A third cartoon shows the plane nosediving with the words: "Bad news... Putin was not on board."

Chechnya leader Ramzan Kadyrov took to Instagram to slam the magazine, calling the editorial policy "immoral and inhuman."

"The edition published cartoons of the crash of Tu-154 and the murder of the Russian ambassador in Ankara," Kadyrov wrote. "I have previously said and now repeat, that the editorial policy of the journal is immoral and inhuman."

"It has nothing to do with the freedom of the press, directly or indirectly," Kadyrov continued. "Millions of Russians and our friends across the world are personally grieving the murder of Andrei Karlov and the Tu-154 disaster, and Charlie Hebdo mocks our national tragedy."

Karlov was Russia's ambassador to Turkey.
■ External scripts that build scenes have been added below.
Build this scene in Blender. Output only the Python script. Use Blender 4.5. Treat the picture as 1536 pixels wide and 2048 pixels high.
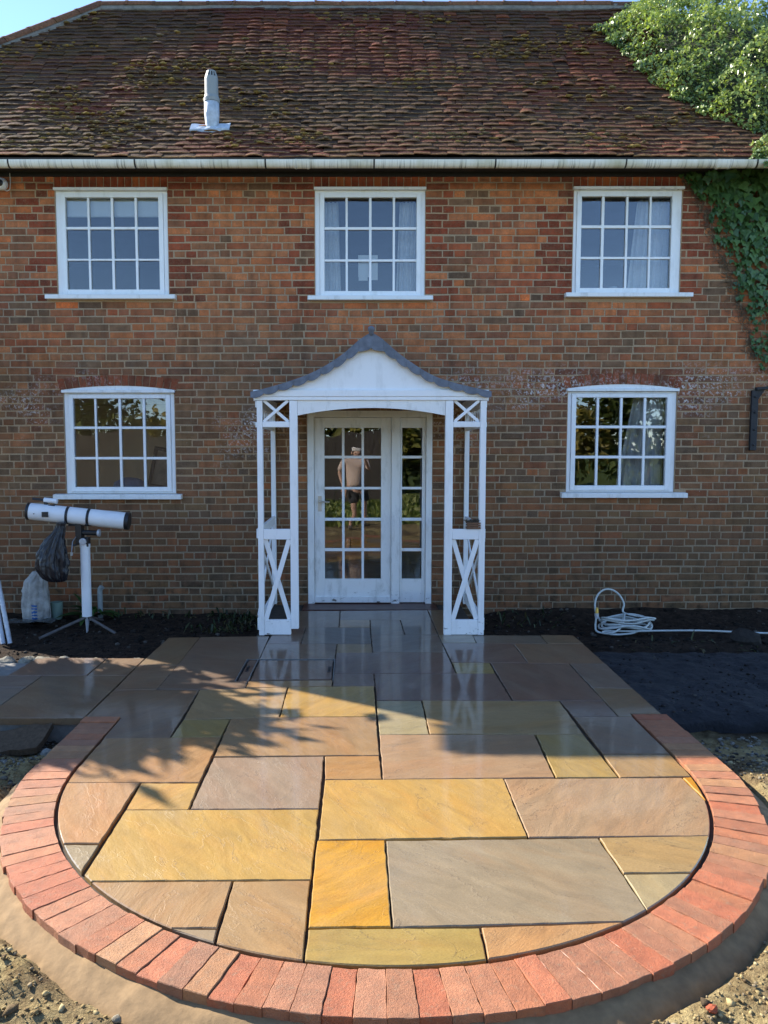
import bpy, bmesh, math, random
import numpy as np
from mathutils import Vector, Matrix

for o in list(bpy.data.objects):
    bpy.data.objects.remove(o)
scene = bpy.context.scene
col = scene.collection
R = math.radians

# ------------------------------------------------------------------ camera
cam_d = bpy.data.cameras.new('camera')
cam_d.sensor_fit = 'VERTICAL'
cam_d.sensor_height = 36.0
cam_d.lens = 1540.0 / 2048.0 * 36.0
cam_d.shift_x = 44.0 / 2048.0
cam_d.clip_start = 0.05
cam_d.clip_end = 900.0
cam = bpy.data.objects.new('camera', cam_d)
cam.location = (0.0, -8.2, 1.65)
cam.rotation_euler = (R(90 - 4.64), 0, 0)
col.objects.link(cam)
scene.camera = cam

# ------------------------------------------------------------------ light
SUN = Vector((-5.66, 3.67, 4.45)).normalized()       # towards the sun
world = bpy.data.worlds.new('World')
scene.world = world
world.use_nodes = True
wn = world.node_tree
wn.nodes.clear()
sky = wn.nodes.new('ShaderNodeTexSky')
sky.sky_type = 'NISHITA'
sky.sun_disc = False
sky.sun_elevation = math.asin(SUN.z)
sky.sun_rotation = math.atan2(SUN.x, SUN.y)
sky.air_density = 0.7
sky.dust_density = 0.0
sky.ozone_density = 3.0
bg = wn.nodes.new('ShaderNodeBackground')
bg.inputs['Strength'].default_value = 0.15
wo = wn.nodes.new('ShaderNodeOutputWorld')
wn.links.new(sky.outputs[0], bg.inputs[0])
wn.links.new(bg.outputs[0], wo.inputs[0])
sun_d = bpy.data.lights.new('sun', 'SUN')
sun_d.energy = 5.0
sun_d.angle = R(0.45)
sun_d.color = (1.0, 0.93, 0.82)
sun = bpy.data.objects.new('sun', sun_d)
sun.rotation_euler = SUN.to_track_quat('Z', 'Y').to_euler()
sun.location = (-10, 8, 12)
col.objects.link(sun)

vs = scene.view_settings
vs.view_transform = 'Standard'
vs.look = 'None'
vs.gamma = 1.0
vs.use_curve_mapping = False
vs.exposure = 1.5
scene.render.engine = 'CYCLES'
scene.cycles.max_bounces = 8
scene.cycles.diffuse_bounces = 4
scene.cycles.glossy_bounces = 4
scene.cycles.transparent_max_bounces = 16
scene.cycles.caustics_reflective = False
scene.cycles.caustics_refractive = False
scene.cycles.use_denoising = True
scene.cycles.sample_clamp_indirect = 8.0

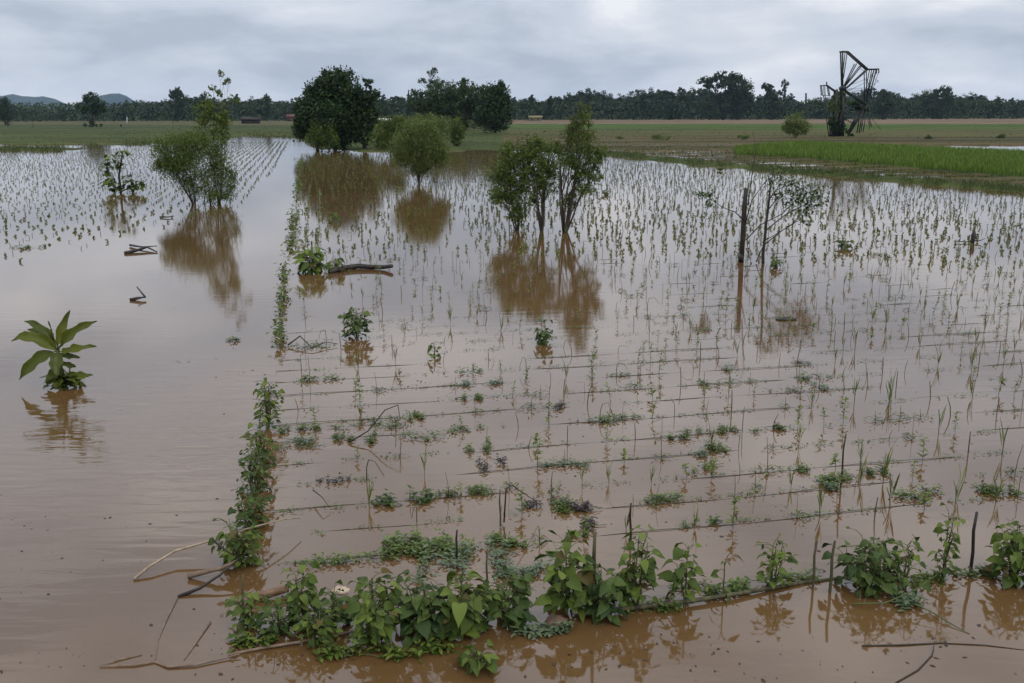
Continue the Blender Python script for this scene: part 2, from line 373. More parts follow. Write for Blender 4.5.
# ---------------------------------------------------------------- hills
def hill(x0, x1, peaks, Y, name='hill'):
    mb = MB(); xs = np.linspace(x0, x1, 60); k = 9; V = []
    for x in xs:
        hgt = sum(a*math.exp(-((x-c)/w_)**2) for c, a, w_ in peaks)+3.5*math.sin(x*.021+1)+2.6*math.sin(x*.047)+1.6*math.sin(x*.11)
        e = min(1, (x-x0)/60, (x1-x)/60); hgt = max(hgt*max(e, 0), 0)
        for j in range(k):
            t = j/(k-1); V.append((x, Y-250+500*t, hgt*math.sin(PI*t)+(.8*math.sin(x*.21+j*3) if 0 < j < k-1 else -.5)))
    Q = [(i*k+j, (i+1)*k+j, (i+1)*k+j+1, i*k+j+1) for i in range(59) for j in range(k-1)]
    mb.add(V, Q); o = mb.build(name, M['hillm'], None, True); o['kind'] = 'structure'
M['hillm'] = simple('hill_forest', (.012, .022, .012), (.03, .048, .026), .05, .9, .1)
def hx(px, Y): return (px-512)*Y/(F/math.cos(PITCH))
Yh = 3600; s_ = Yh/F
hill(hx(-90, Yh), hx(160, Yh), [(hx(33, Yh), 14*s_, 19*s_), (hx(54, Yh), 10*s_, 14*s_), (hx(12, Yh), 11*s_, 14*s_), (hx(108, Yh), 15*s_, 20*s_), (hx(124, Yh), 10*s_, 12*s_), (hx(80, Yh), 7*s_, 20*s_), (hx(-30, Yh), 9*s_, 40*s_)], Yh)
hill(hx(330, Yh+300), hx(780, Yh+300), [(hx(480, Yh), 8*s_, 70*s_)], Yh+300)

# ---------------------------------------------------------------- trees and bushes
def crown(mb, lobes, n, L_, W_, clump=.28, seedz=0, dirup=0.0, inner=.35):
    """lobes: (x,y,z,rx,ry,rz) metres; leaves gather in clumps through and over each lobe"""
    vol = np.array([l[3]*l[5] for l in lobes]); vol = vol/vol.sum()
    for l, f in zip(lobes, vol):
        m = max(20, int(n*f)); nc = max(6, int(m/34))
        d = rng.normal(size=(nc, 3)); d /= np.linalg.norm(d, axis=1, keepdims=True)
        rad = np.where(rng.random(nc) < inner, rng.uniform(.2, .8, nc), rng.uniform(.72, 1.06, nc))
        d *= rad[:, None]
        cc = np.array(l[:3])+d*np.array(l[3:6]); cs = rng.uniform(.6, 1.7, nc)*clump*(l[3]+l[5])/2
        k = rng.integers(0, nc, m); C = cc[k]+np.clip(rng.normal(size=(m, 3)), -1.7, 1.7)*cs[k][:, None]*.55
        C[:, 2] = np.maximum(C[:, 2], .02)
        tone = rng.normal(0, .16, nc)
        D = None
        if dirup:
            D = rng.normal(size=(m, 3)); D[:, 2] += dirup; D[:, :2] += d[k][:, :2]*dirup*.8
        mb.leaves(C, L_, W_, D, np.clip(rng.uniform(.2, .75, m)+tone[k], 0, 1))
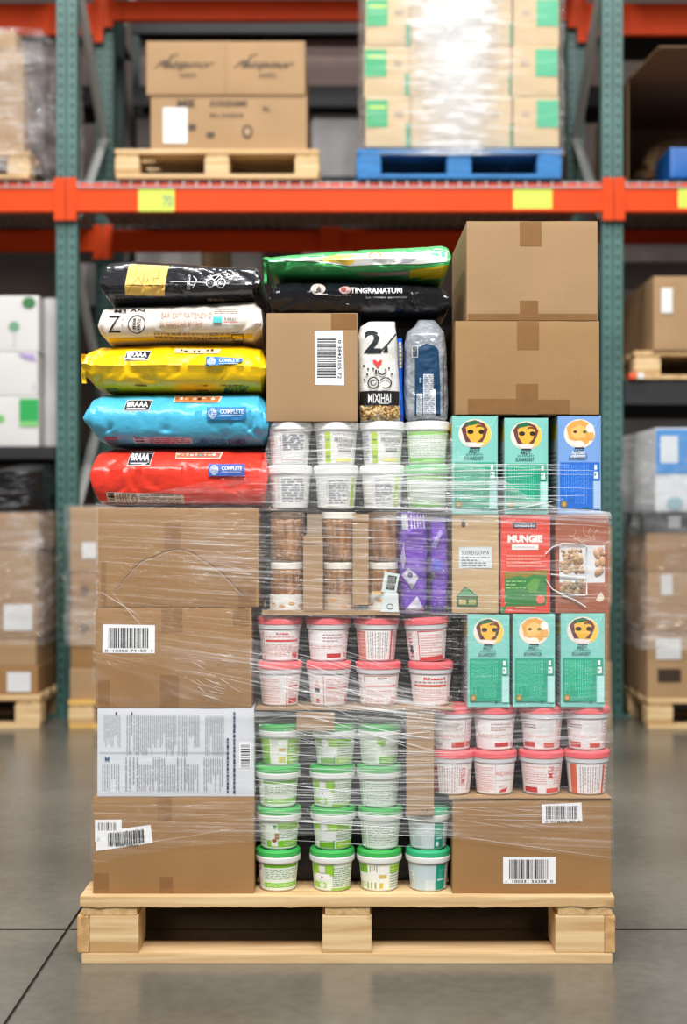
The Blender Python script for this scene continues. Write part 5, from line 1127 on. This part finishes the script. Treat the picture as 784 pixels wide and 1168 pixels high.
# black mid shelves of the side bays
M_BLKS = mat('black_shelf', rgb(26, 26, 28), .6)
def shelf(label, x0, x1, zt, h=.1):
    t = thing('rack_shelf', label, 'rack shelf', ((x0 + x1) / 2, RY + .5, zt - h)); MB().box(x0, x1, RY - .02, RY + .03, zt - h, zt, bev=.003).build('front_beam', M_BLKS, t); MB().box(x0, x1, RY2 - .06, RY2 - .01, zt - h, zt, bev=.003).build('rear_beam', M_BLKS, t)
    MB().box(x0, x1, RY - .01, RY2 - .02, zt, zt + .012).build('deck', M_BLKS, t); return zt + .0125
ZSR = shelf('black shelf in the right bay under the small pallet with a carton', XR + .057, XR + 2.7, Z(436, RY), .11)
ZSL = shelf('black shelf in the left bay under the white cartons', XL - 2.7, XL - .057, Z(512, RY), .05)
def stuff_box(label, px0, py0, px1, py1, Y, dep, m, name='cardboard_box', z0=None, art=None, group=None, z1=None, cat='box', seed=0, tape=True):
    x0, x1 = X(px0, Y), X(px1, Y); z0 = Z(py1, Y) if z0 is None else z0; z1 = Z(py0, Y) if z1 is None else z1
    t = thing(name, label, cat, ((x0 + x1) / 2, Y + dep / 2, z0), group)
    carton_mesh(x0, x1, z0, z1, Y, dep, .004, seed).build('body', m, t, smooth=True, auto=.5)
    if tape:
        xm = (x0 + x1) / 2; MB().box(xm - .025, xm + .025, Y + .005, Y + dep - .005, z1 - .001, z1 + .0006).build('tape', M_TAPE, t)
    if art:
        A = Art(lambda u, v, e: Vector((x0 + (x1 - x0) * u, Y - .005 - e, z1 - (z1 - z0) * v)), .3); art(A); A.build('front_print', t)
    return t
# middle bay, upper level, left: two cartons on a pale pallet
PYU = 7.02
pallet('small pale pallet on the orange beam carrying two printed cartons', X(131, PYU), X(364, PYU), PYU, 1.0, ZP, h=Z(170, PYU) - ZP, blkw=.12, group='background pallets')
zp = Z(170, PYU) + .001
def a1(A):
    I = rgb(74, 56, 40); A.rect(.08, .86, .235, .22, rgb(226, 226, 226)); A.text('MZ', .17, .2, .29, .08, I, bold=.06); A.text('SORIERBME', .38, .2, .62, .09, I, bold=.02); A.text('BRL DASRISR', .38, .4, .6, .32, I); A.rect(.24, .62, .29, .52, I); A.ell(.62, .65, .035, .12, I); A.ell(.62, .65, .02, .07, rgb(176, 140, 100)); A.rect(.36, .75, .41, .66, I); A.text('BL', .72, .28, .77, .2, I)
stuff_box('printed carton with a white sticker, directly on the small pale pallet', 172, 109, 350, 171, PYU + .05, .8, M_CB2, z0=zp, art=a1, seed=11)
def a2(A):
    I = rgb(64, 48, 36)
    for k in (0, .5):
        A.text('Puistpmor', k + .07, .55, k + .42, .36, I, shear=.2); A.line([(k + .13, .45), (k + .16, .28), (k + .2, .24)], .012, I); A.text('OUDSTL', k + .21, .68, k + .32, .6, I)
    A.rect(.4995, 1, .502, 0, rgb(140, 104, 70))
stuff_box('wide carton with two italic words, on top of the stickered carton', 167, 47, 348, 108.5, PYU + .04, .8, M_CB2, z0=Z(109, PYU + .05) + .001, z1=Z(47, PYU + .04), art=a2, seed=12)
# middle bay, upper level, right: blue pallet with wrapped cartons
pallet('blue painted pallet on the orange beam carrying film-wrapped cartons', X(407, PYU), X(641, PYU), PYU, 1.0, ZP, h=Z(170, PYU) - ZP, mx=M_BLU, my=M_BLU, mblk=M_BLU, blkw=.12, group='background pallets', name='blue_pallet')
M_BOXT = cardboard('cream_cardboard', rgb(206, 180, 140))
def a3(k):
    def f(A):
        if k == 0: A.rect(.02, .62, .5, .08, rgb(28, 166, 104)); A.rect(.08, .25, .46, .2, rgb(200, 220, 90)); A.rect(.9, 1, 1, .55, rgb(28, 150, 100)); A.rect(.66, .4, .84, .3, rgb(170, 150, 130))
        if k == 1: A.rect(.96, 1, 1, .55, rgb(28, 150, 100)); A.rect(.55, .4, .75, .3, rgb(180, 160, 136))
        if k == 2: A.rect(.5, .62, .98, .08, rgb(60, 176, 130)); A.rect(.18, .4, .36, .3, rgb(180, 160, 140))
    return f
zr = [Z(167, 7.04), Z(109, 7.04), Z(51, 7.04), Z(-6, 7.04), Z(-62, 7.04)]
for r_ in range(4):
    rw = ('bottom', 'second', 'third', 'top')[r_]
    for c_, (a, c) in enumerate(((417, 468), (469, 526), (527, 584), (586, 638))):
        cw = ('left end', 'second from left', 'third from left', 'right end')[c_]
        stuff_box(f'cream carton wrapped in film on the blue pallet, {rw} row, {cw}', a - (r_ % 2) * 1.5, 0, c - (r_ % 2), 0, 7.05 + .004 * ((r_ + c_) % 2), .75, M_BOXT, z0=zr[r_] + .001, z1=zr[r_ + 1], art=a3(0 if c_ == 0 else 2 if c_ == 3 else 1), group='cream cartons on the blue pallet', seed=r_ * 5 + c_, tape=False)
M_FILM2 = film_mat('loose_film', base=.13, streak=.4, rough=.2, sc=(6, 40), bumpd=.03, bigbump=2.5, gl_d=1.6)
def back_film(label, x0, x1, y0, y1, z0, z1, amp=.02, seed=0, d=1.0, m=None, group='film around background stock', dfn=None):
    """film wound round a background stack: front, both sides and back, crumpled"""
    t = thing('stretch_film', label, 'stretch film', ((x0 + x1) / 2, (y0 + y1) / 2, z0), group)
    P = []; n = 50
    for i in range(n): P.append((x0 + (x1 - x0) * i / n, y0))
    for i in range(n // 2): P.append((x1, y0 + (y1 - y0) * i / (n // 2)))
    for i in range(n // 2): P.append((x1 - (x1 - x0) * i / (n // 2), y1))
    for i in range(n // 2): P.append((x0, y1 - (y1 - y0) * i / (n // 2)))
    P.append(P[0]); nz = 46; vs, dn, uv = [], [], []; per = 0
    cx, cy = (x0 + x1) / 2, (y0 + y1) / 2
    for i, (x, y) in enumerate(P):
        if i: per += math.dist(P[i], P[i - 1])
        for j in range(nz + 1):
            z = z0 + (z1 - z0) * j / nz; q = noise.ridged_multi_fractal(Vector((x * 4 + seed, y * 4, z * 5)), .8, 2.1, 3, 1, 2) * amp
            dx, dy = (x - cx), (y - cy); L = math.hypot(dx, dy)
            vs.append((x + dx / L * q, y + dy / L * q, z)); dn.append(dfn(x, z) if dfn and i < n else d * (.5 + abs(noise.noise(Vector((x * 3, y * 3, z * 3 + seed)))) * 1.5)); uv.append((per, z))
    np2 = len(P); fs = [(i * (nz + 1) + j, (i + 1) * (nz + 1) + j, (i + 1) * (nz + 1) + j + 1, i * (nz + 1) + j + 1) for i in range(np2 - 1) for j in range(nz)]
    film_object('film', vs, fs, dn, uv, m or M_FILM2, t); return t
xm = X(520, 7.03)
back_film('shiny crumpled film around the cream cartons on the blue pallet', X(414, 7.03), X(641, 7.03), 7.025, 7.83, Z(178, 7.03), Z(-40, 7.03), .012, 3, dfn=lambda x, z: .4 + 6.5 * math.exp(-((x - xm) / .17) ** 2) * (.4 + .8 * max(0, (z - 2.7) / .8)))  # bright central highlight painted into the film's whiteness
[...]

He was assassinated while speaking at an art gallery exhibition in Ankara by an off-duty Turkish police officer last week.

Igor Konashenkov, a spokesman for Russia's Defense Ministry, said, “Even paying attention to his vile garbage is demeaning to the normal person." 

Charlie Hebdo has been targeted twice by terrorists in 2011 and 2015 for its depiction of the Prophet Muhammad. 

The 2015 attack killed 12 staffers, including several prominent cartoonists.